LONDON, March 4 (Reuters) – Nickel prices climbed to a six-month peak on Monday as expectations of a fourth consecutive year of supply deficit were reinforced by signs of robust demand from stainless steel mills in China. Benchmark nickel on the London Metal Exchange (LME) was up 0.5 percent at $13,260 a tonne by 1037 GMT, having touched its highest since the end of August at $13,405. The price is up 24 percent this year, the best performer among LME metals.

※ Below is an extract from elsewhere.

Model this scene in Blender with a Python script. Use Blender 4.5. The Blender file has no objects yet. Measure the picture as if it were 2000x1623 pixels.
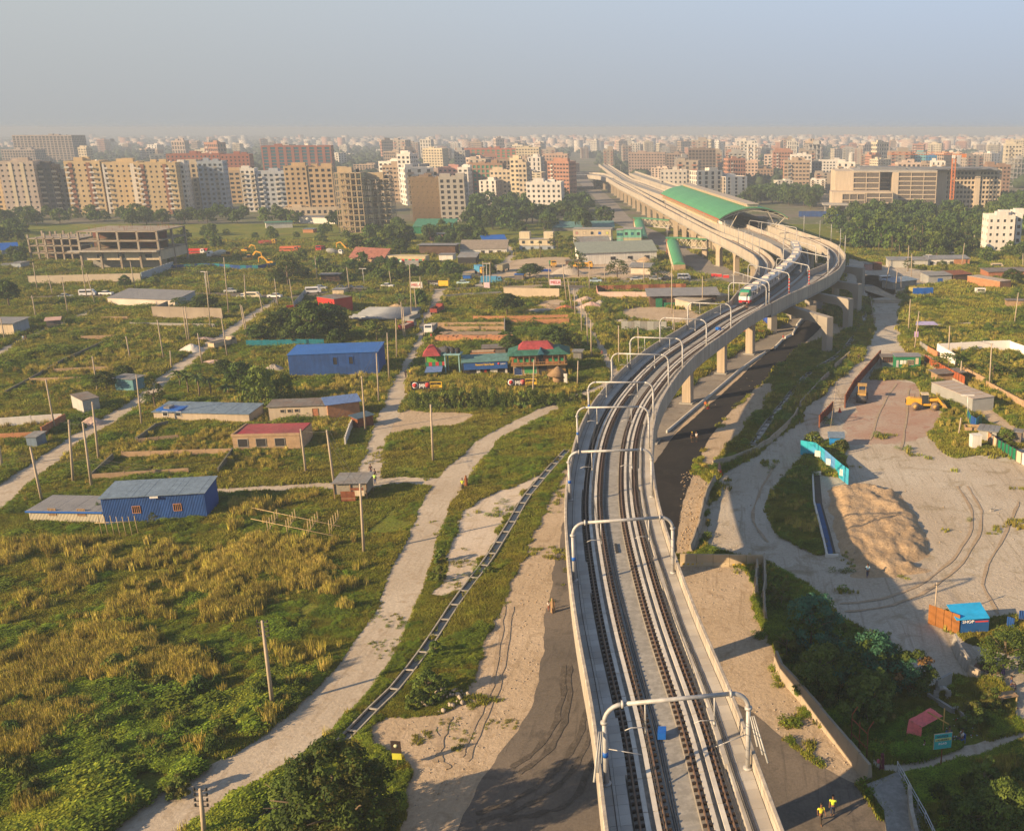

“Ultimately the nickel market has been in deficit for three years running and we are expecting another deficit this year,” said Roskill senior analyst Olivier Masson. “The nickel price was probably oversold at the end of last year, when the market was worrying about global trade,” TRADE: The trade dispute between China and the United States has fuelled concern about global growth and demand, undermining sentiment in metals markets.

DEFICIT: Data from the International Nickel Study Group shows the nickel market deficit at 46,000 tonnes in 2016, 115,000 tonnes in 2017 and 127,000 tonnes last year. Global nickel demand is estimated at about 2.4 million tonnes this year. Of that, about two thirds is destined for stainless steel mills, mostly in China. “The price of stainless steel continues to rise (and) supply of ferronickel is very tight,” GF Futures said in a note, adding that Wuxi Stainless Steel Exchange inventories had risen by more than 10,000 tonnes, or 4.2 percent, since the first half of February. STOCKS: Nickel stocks at 196,542 in LME-registered warehouses have nearly halved since the start of January last year, while cancelled warrants — metal earmarked for delivery — stand at 37 percent.

Inventories in warehouses monitored by the Shanghai Futures Exchange are below 10,000 tonnes and have fallen nearly 40 percent since the middle of November. SPREADS: Traders say the discount for the cash over the three-month contract is an incentive to buy nickel and sell it forward on the LME. The discount, or contango, of about $80 a tonne is enough to cover financing costs and leave a healthy profit. PROFIT-TAKING: Prices of copper are down on profit-taking by funds with long positions betting on higher prices. Traders say the market has been long on copper for some time, while others say the premium for the cash over the three-month contract at $34 a tonne should attract metal to LME warrant, relieving some of the tightness.  PRICES: copper was down 1.4 percent at $6,386 a tonne, aluminium fell 1.9 percent to $1,882, zinc slipped 1.2 percent to $2,750, lead ceded 1.1 percent to $2,119 and tin was down 0.3 percent at $21,550.